Накануне выхода в море Эр Джи вкратце познакомил нас с планом рейса. Вначале мы отправимся на юг к точке на границе континентального шельфа, лежащей прямо на восток от Чарлстона в Южной Каролине и напротив северного выступа плато Блейк. Затем мы, держа курс па северо-восток, пройдем зигзагами над центральным и внешним участками шельфа и поднимемся немного севернее мыса Гаттерас. Большинство станций (запланированные для взятия образцов и фотографирования дна остановки) мы сделаем на зигзагообразном отрезке пути. На борту кроме биологов идут еще и геологи. Они собираются взять разные пробы донных отложений, начиная от тонкого песка и кончая ракушковой галькой, а также образцы остатков затонувших рифов. Наконец, в зависимости от времени, мы проведем одно или два испытания снаряжения на континентальном склоне или подъеме в районе Гаттераса, а затем вернемся в порт.
Между тем бархатистая темнота опустилась на поверхность моря.
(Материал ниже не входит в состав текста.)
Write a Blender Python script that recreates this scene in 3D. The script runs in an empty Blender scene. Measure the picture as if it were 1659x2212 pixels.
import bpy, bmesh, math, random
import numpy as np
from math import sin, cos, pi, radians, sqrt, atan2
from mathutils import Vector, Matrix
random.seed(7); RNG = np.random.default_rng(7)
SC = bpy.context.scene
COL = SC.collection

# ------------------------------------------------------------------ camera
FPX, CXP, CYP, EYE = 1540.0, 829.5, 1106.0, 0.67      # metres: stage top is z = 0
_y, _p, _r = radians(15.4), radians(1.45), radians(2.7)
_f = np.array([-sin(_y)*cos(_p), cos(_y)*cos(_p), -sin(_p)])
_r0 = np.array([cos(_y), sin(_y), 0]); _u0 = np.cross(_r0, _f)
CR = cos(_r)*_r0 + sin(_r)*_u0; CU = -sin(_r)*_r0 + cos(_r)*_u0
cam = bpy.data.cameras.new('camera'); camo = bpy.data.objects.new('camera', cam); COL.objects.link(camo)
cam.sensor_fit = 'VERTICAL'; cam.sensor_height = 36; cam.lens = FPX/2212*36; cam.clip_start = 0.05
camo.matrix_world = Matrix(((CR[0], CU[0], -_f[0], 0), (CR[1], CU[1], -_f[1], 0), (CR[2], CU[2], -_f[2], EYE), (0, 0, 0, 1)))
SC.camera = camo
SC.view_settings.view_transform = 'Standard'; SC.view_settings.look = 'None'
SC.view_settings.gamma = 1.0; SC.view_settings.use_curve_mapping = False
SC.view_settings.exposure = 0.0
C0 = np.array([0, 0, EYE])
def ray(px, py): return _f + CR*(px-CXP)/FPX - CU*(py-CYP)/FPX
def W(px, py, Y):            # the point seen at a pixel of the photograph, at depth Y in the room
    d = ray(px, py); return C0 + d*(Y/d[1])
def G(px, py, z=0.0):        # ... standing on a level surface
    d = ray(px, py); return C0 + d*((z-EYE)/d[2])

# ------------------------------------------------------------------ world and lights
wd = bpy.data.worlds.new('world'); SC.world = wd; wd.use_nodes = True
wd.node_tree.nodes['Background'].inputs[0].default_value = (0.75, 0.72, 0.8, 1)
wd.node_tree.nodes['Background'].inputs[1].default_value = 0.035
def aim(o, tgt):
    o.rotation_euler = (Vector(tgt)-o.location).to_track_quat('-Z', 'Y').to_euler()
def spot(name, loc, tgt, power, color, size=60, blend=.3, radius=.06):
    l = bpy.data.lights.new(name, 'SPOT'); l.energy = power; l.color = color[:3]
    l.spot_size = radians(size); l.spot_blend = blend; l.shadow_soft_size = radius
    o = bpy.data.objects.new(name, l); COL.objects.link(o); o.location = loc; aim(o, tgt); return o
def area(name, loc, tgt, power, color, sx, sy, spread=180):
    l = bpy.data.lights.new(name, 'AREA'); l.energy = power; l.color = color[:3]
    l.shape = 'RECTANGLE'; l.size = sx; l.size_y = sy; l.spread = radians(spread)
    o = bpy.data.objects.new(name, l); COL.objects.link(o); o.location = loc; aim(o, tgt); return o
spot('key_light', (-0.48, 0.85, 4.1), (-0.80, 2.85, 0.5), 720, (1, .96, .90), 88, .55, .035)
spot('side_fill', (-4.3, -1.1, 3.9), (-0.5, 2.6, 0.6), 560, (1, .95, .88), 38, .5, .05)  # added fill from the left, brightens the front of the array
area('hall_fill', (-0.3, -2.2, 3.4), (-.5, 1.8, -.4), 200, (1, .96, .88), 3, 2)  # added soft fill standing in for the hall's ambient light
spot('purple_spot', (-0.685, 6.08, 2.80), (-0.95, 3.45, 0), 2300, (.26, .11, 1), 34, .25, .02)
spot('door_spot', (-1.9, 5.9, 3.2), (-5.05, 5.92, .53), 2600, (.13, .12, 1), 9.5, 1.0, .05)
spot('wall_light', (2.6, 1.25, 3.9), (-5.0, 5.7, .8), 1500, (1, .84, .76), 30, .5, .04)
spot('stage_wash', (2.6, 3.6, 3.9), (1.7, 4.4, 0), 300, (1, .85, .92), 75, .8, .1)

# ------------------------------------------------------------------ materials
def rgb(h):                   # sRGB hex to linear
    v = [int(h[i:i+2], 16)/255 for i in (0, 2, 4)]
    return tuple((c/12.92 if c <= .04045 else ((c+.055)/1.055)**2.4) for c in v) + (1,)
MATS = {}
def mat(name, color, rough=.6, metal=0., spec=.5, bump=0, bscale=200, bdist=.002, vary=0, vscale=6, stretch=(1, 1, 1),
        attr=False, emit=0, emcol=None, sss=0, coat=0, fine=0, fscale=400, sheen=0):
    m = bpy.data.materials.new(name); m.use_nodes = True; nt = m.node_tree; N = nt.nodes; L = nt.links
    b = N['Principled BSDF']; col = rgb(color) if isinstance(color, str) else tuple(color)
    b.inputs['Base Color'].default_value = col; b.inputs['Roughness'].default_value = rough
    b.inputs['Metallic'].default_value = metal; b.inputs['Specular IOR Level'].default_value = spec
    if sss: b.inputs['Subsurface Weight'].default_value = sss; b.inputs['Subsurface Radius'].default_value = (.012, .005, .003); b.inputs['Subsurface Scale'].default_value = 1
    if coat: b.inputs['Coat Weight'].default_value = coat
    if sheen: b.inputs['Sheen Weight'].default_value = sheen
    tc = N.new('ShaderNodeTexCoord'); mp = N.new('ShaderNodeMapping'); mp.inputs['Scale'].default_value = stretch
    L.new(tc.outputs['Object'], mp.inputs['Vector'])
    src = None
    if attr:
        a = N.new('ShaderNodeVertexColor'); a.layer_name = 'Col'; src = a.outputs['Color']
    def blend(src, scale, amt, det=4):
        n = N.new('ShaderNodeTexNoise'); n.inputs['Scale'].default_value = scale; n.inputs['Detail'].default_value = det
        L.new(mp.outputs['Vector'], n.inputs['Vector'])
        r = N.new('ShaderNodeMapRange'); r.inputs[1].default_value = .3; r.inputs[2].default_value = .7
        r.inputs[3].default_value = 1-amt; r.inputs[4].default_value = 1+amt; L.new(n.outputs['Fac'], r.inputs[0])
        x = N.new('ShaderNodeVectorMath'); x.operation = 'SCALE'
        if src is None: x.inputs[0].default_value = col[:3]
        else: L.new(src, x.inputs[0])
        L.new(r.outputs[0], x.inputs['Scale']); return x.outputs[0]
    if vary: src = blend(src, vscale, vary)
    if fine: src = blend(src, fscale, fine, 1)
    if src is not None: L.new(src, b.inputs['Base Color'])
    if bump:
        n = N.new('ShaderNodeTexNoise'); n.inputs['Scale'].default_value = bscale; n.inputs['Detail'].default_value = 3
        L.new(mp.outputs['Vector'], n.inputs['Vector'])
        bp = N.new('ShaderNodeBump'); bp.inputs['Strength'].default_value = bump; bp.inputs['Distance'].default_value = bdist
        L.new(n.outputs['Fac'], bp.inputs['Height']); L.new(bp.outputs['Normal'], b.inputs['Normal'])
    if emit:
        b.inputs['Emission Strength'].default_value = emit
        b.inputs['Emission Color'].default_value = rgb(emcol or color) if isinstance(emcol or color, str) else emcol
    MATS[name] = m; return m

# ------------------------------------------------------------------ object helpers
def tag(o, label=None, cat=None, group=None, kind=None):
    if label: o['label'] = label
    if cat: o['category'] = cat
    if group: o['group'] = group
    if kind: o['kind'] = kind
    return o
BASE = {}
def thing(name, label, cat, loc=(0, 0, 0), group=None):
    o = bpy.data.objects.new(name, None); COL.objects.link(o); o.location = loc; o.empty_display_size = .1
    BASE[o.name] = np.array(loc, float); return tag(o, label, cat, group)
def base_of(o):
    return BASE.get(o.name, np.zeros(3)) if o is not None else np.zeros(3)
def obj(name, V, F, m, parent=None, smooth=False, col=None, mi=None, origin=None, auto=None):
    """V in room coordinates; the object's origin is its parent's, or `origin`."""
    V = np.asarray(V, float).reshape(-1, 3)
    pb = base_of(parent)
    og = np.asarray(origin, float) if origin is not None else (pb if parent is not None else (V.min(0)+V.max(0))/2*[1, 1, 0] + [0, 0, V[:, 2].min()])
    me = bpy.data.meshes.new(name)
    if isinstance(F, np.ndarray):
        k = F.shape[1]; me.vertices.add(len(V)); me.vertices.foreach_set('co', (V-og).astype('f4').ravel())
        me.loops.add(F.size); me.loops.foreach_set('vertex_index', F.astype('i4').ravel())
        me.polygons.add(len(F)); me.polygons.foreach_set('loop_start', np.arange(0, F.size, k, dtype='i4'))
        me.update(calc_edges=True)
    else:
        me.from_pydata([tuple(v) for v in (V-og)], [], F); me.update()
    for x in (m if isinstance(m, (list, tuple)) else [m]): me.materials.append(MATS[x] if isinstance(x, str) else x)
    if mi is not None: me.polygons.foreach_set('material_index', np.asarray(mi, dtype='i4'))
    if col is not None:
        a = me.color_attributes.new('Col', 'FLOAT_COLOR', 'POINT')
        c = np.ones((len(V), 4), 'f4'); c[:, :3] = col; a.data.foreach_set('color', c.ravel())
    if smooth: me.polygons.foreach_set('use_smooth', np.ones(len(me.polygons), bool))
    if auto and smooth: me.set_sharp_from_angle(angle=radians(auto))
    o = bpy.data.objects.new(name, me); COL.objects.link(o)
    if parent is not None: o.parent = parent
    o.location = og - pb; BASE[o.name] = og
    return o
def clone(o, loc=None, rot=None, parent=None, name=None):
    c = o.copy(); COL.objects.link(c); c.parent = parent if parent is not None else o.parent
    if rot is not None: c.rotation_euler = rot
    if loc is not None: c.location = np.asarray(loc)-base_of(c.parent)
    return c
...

Только слабый отблеск заката оставался на небе. Судно плавно скользило по легчайшей зыби. Земля давно уже скрылась из глаз. Ночь была нежная; все вокруг было словно окутано мягкой тканью, сотканной из воздуха и воды, и эту иллюзию нарушали лишь волны, разбегавшиеся от носа корабля. Смутно белеющие барашки волн рассыпались перед нашим судном, но, разрезая волну, оно, казалось, не оставляло за собой следов. Ночь и океан быстро воссоединялись вновь за нашей кормой.
Неожиданно машины встали. Одновременно зажглись огни на носовой палубе, и мои ночные размышления прервались. На какое-то мгновение я почувствовал боль в глазах, ослепленных внезапной вспышкой света. И сразу мой контакт с ночью исчез: она отступила перед сиянием огней, охватившим корабль. Наступало время для науки; мы прибыли на первую станцию.
Появился Эр Джи. Вдвоем с техником он нес свою новую камеру. Поставив эту тяжелую штуку на палубу, они прислонили ее к лееру и начали прикреплять к ней трос. Минуту спустя я уже помогал удерживать камеру на слегка качающейся палубе судна. В это время Эр Джи извлек из своего комбинезона отвертку, что-то напоследок отрегулировал и дал знак рукой машинисту у лебедки. Все устройство стало медленно опускаться, поддерживаемое у леера сильными руками. Темная вода сомкнулась над ярко-желтой конструкцией, похожей на вертикально стоящую лестницу, к которой, одна за другой, были прикреплены сама камера, мощная электронная лампа-вспышка и приспособление, называемое «пинджер». Оно посылает к поверхности звуковые импульсы, помогающие контролировать вертикальное положение троса, когда конструкция опущена на большую глубину. Все эти три части рабочего оборудования были заключены в цилиндрические кожухи, способные вынести высокое давление. Сооружение в целом имело около шести футов в высоту и двух в ширину. Наблюдатели, стоящие у леера, могли видеть, как этот мерцающий предмет отражал судовые огни с большой глубины. «Здесь не менее 40 футов», — сказал кто-то. Затвор камеры и лампа-вспышка управлялись торпедообразным грузом, прикрепленным к кожуху шестифутовым линем. Когда груз прикасался ко дну, уменьшение натяжения линя приводило в действие механизм фотосъемки. Камера была сфокусирована на восемь футов с небольшим наклоном, что давало возможность избежать попадания в объектив теней от кожуха и груза спускового механизма. Установленная таким способом камера могла зафиксировать на каждом кадре около 40 квадратных футов морского дна.